Мальчики любили ходить к Мише, потому что он давал им деньги «на карман». Одно время они перестали туда ходить. На мой вопрос, почему, Игорь, смущаясь, с запинками, рассказал, что по идее Оли, чтобы вылечить его — Игоря — от любовных страданий, Миша пригласил мальчиков к себе. Одновременно он пригласил каких-то девушек (Игорь сказал «профессиональных»), А сам ушел. Мальчики вначале шутили с девушками, танцевали, пили вино, а потом поняли, что их пригласили для «приобретения опыта», испугались, протрезвели и ушли. Игорь очень мучился, что его мама способна принять участие в «такой пошлости» (тоже его слова).
Игорь ранился не только о любовь. Обо все! В отличие от Севы он не был аполитичен, читал газеты, пытался найти правду, с кем-то спорил на комсомольских собраниях. Годы 36-й — 37-й, процессы, повальные аресты были для него непереносимы. Хотя ни его мать, ни его отчим не были арестованы.

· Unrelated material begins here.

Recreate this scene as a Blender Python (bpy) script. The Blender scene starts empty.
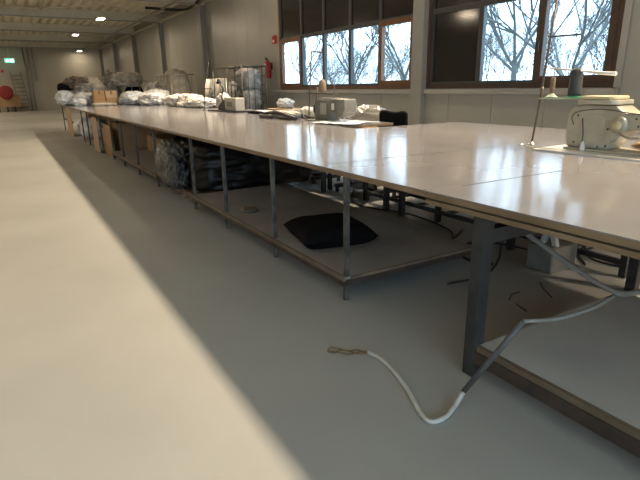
import bpy, bmesh, math, random
from mathutils import Vector, Matrix, noise
C = bpy.context.scene.collection
S = bpy.context.scene
random.seed(7)
PI = math.pi

# ------------------------------------------------------------------ materials
def mat(name, col, rough=0.6, metal=0.0, var=0.0, vscale=4.0, col2=None, bump=0.0, bscale=30.0, spec=0.5, coat=0.0,
        rvar=0.0, detail=6.0, stretch=None, emit=None, estr=0.0, alpha=None, lo=0.35, hi=0.65):
    m = bpy.data.materials.new(name); m.use_nodes = True
    nt = m.node_tree; N = nt.nodes; L = nt.links
    p = N['Principled BSDF']
    c = (*col, 1)
    p.inputs['Base Color'].default_value = c
    p.inputs['Roughness'].default_value = rough
    p.inputs['Metallic'].default_value = metal
    p.inputs['Specular IOR Level'].default_value = spec
    p.inputs['Coat Weight'].default_value = coat
    tc = N.new('ShaderNodeTexCoord'); src = tc.outputs['Object']
    if stretch:
        mp = N.new('ShaderNodeMapping'); mp.inputs['Scale'].default_value = stretch
        L.new(src, mp.inputs['Vector']); src = mp.outputs['Vector']
    if col2 is None and var > 0: col2 = tuple(x * (1 - var) for x in col)
    if col2 is not None:
        n = N.new('ShaderNodeTexNoise'); n.inputs['Scale'].default_value = vscale; n.inputs['Detail'].default_value = detail
        L.new(src, n.inputs['Vector'])
        r = N.new('ShaderNodeValToRGB'); r.color_ramp.elements[0].position = lo; r.color_ramp.elements[1].position = hi
        r.color_ramp.elements[0].color = c; r.color_ramp.elements[1].color = (*col2, 1)
        L.new(n.outputs['Fac'], r.inputs['Fac']); L.new(r.outputs['Color'], p.inputs['Base Color'])
    if rvar > 0:
        n = N.new('ShaderNodeTexNoise'); n.inputs['Scale'].default_value = vscale * 1.7
        L.new(src, n.inputs['Vector'])
        mr = N.new('ShaderNodeMapRange'); mr.inputs['To Min'].default_value = rough - rvar; mr.inputs['To Max'].default_value = rough + rvar
        L.new(n.outputs['Fac'], mr.inputs['Value']); L.new(mr.outputs['Result'], p.inputs['Roughness'])
    if bump > 0:
        n = N.new('ShaderNodeTexNoise'); n.inputs['Scale'].default_value = bscale; n.inputs['Detail'].default_value = 4
        L.new(src, n.inputs['Vector'])
        b = N.new('ShaderNodeBump'); b.inputs['Strength'].default_value = bump; b.inputs['Distance'].default_value = 0.02
        L.new(n.outputs['Fac'], b.inputs['Height']); L.new(b.outputs['Normal'], p.inputs['Normal'])
    if emit:
        p.inputs['Emission Color'].default_value = (*emit, 1); p.inputs['Emission Strength'].default_value = estr
    if alpha is not None: p.inputs['Alpha'].default_value = alpha
    return m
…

Он говорил, что нельзя жить, если все кругом враги, и почти кричал на меня, что нельзя жить, если все кругом верят в это, а ты, ты (это я) не веришь. Какое право ты имеешь не верить? А потом плакал.

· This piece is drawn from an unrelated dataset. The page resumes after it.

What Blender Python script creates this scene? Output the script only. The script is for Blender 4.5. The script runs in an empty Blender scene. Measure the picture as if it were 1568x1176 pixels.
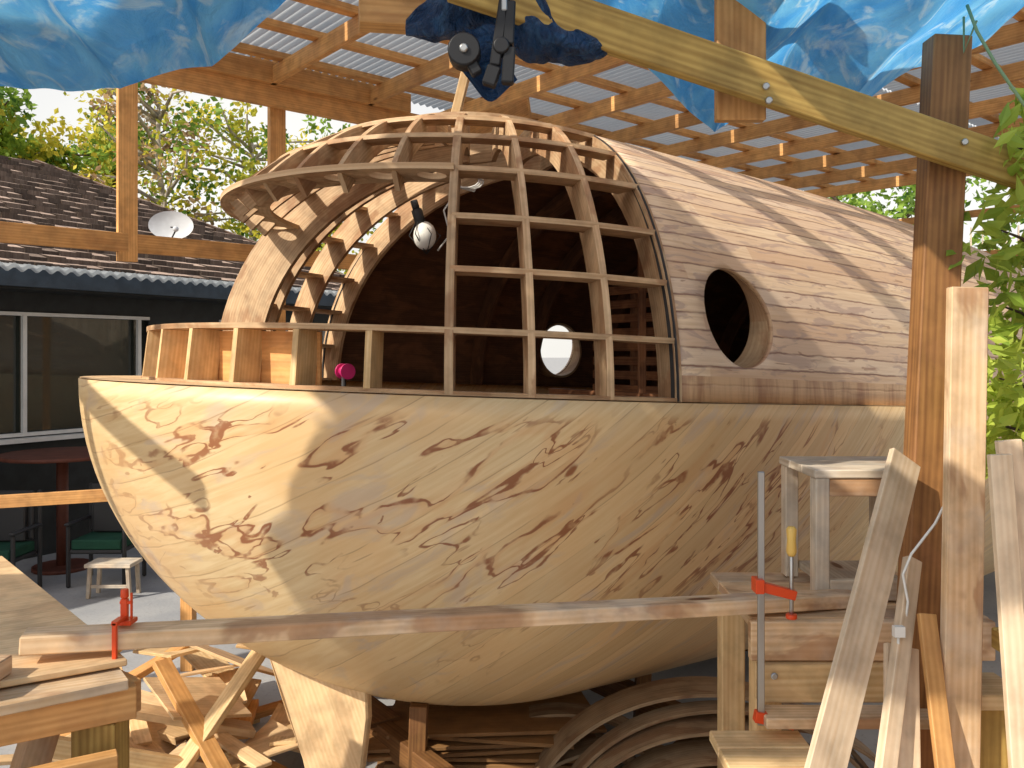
import bpy, bmesh, math, random
from mathutils import Vector, noise
random.seed(7)
sc=bpy.context.scene
V=Vector
# ------------------------------------------------------------------ materials
class G:
    def __init__(s,name):
        s.m=bpy.data.materials.new(name); s.m.use_nodes=True
        s.t=s.m.node_tree; s.t.nodes.clear()
    def n(s,ty,ins=None,**pr):
        nd=s.t.nodes.new(ty)
        for k,v in pr.items(): setattr(nd,k,v)
        for k,v in (ins or {}).items():
            sk=nd.inputs[k]
            if isinstance(v,bpy.types.NodeSocket): s.t.links.new(v,sk)
            else: sk.default_value=v
        return nd
    def math(s,op,a,b=0.0,c=0.0):
        return s.n('ShaderNodeMath',{0:a,1:b,2:c},operation=op).outputs[0]
    def mix(s,f,a,b,bt='MIX'):
        nd=s.n('ShaderNodeMix',data_type='RGBA',blend_type=bt)
        for k,v in ((0,f),(6,a),(7,b)):
            if isinstance(v,bpy.types.NodeSocket): s.t.links.new(v,nd.inputs[k])
            else: nd.inputs[k].default_value=v if k==0 else (*v[:3],1)
        return nd.outputs[2]
    def noise(s,vec,scale,detail=4,dist=0.0,rough=.55):
        return s.n('ShaderNodeTexNoise',{'Vector':vec,'Scale':scale,'Detail':detail,'Distortion':dist,'Roughness':rough}).outputs[0]
    def ss(s,v,a,b,lo=0.0,hi=1.0):
        return s.n('ShaderNodeMapRange',{0:v,1:a,2:b,3:lo,4:hi},interpolation_type='SMOOTHSTEP').outputs[0]
    def mapping(s,vec,sc=(1,1,1),rot=(0,0,0),loc=(0,0,0)):
        return s.n('ShaderNodeMapping',{'Vector':vec,'Scale':sc,'Rotation':rot,'Location':loc}).outputs[0]
    def out(s,col,rough=.6,bump=None,bs=.2,bd=.01,spec=.4,extra=None,transl=0,tcol=None):
        p=s.n('ShaderNodeBsdfPrincipled',{'Roughness':rough,'Specular IOR Level':spec})
        if isinstance(col,bpy.types.NodeSocket): s.t.links.new(col,p.inputs['Base Color'])
        else: p.inputs['Base Color'].default_value=(*col,1)
        for k,v in (extra or {}).items(): p.inputs[k].default_value=v
        if bump is not None:
            b=s.n('ShaderNodeBump',{'Height':bump,'Strength':bs,'Distance':bd})
            s.t.links.new(b.outputs[0],p.inputs['Normal'])
        sh=p.outputs[0]
        if transl>0:
            tr=s.n('ShaderNodeBsdfTranslucent')
            c=tcol if tcol is not None else col
            if isinstance(c,bpy.types.NodeSocket): s.t.links.new(c,tr.inputs[0])
            else: tr.inputs[0].default_value=(*c,1)
            mx=s.n('ShaderNodeMixShader',{0:transl,1:sh,2:tr.outputs[0]}); sh=mx.outputs[0]
        o=s.n('ShaderNodeOutputMaterial'); s.t.links.new(sh,o.inputs[0])
        return s.m
    def uv(s): return s.n('ShaderNodeTexCoord').outputs['UV']
    def obj(s): return s.n('ShaderNodeTexCoord').outputs['Object']
    def tone(s): return s.n('ShaderNodeAttribute',attribute_name='tone').outputs['Fac']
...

В августе 37-го года он пошел на Кузнецкий, дом 22 — там была приемная НКВД (теперь приемная КГБ), тогда мы все туда ходили, чтобы что-то узнать о своих мамах-папах. И ничего не узнавали. Он попросил дежурного, чтобы его арестовали, потому что у него «мысли, неподходящие для комсомольца». Дежурный не арестовал его, а вызвал его маму. Она увела Игоря домой. А через несколько недель, в ночь на 16 сентября, Игорь выбросился с шестого этажа, из окна своей комнаты. Прямо на тротуар проезда Художественного театра, туда, где теперь летом стоит цветочный ларек, а раньше женщины продавали цветы из ведер. И у них были мокрые стебли. Игорь всегда покупал мне там маленький букетик. И что-то говорил о своей бессмертной любви к Леле. Светловолосый, светлоглазый, высокий, красивый мальчик.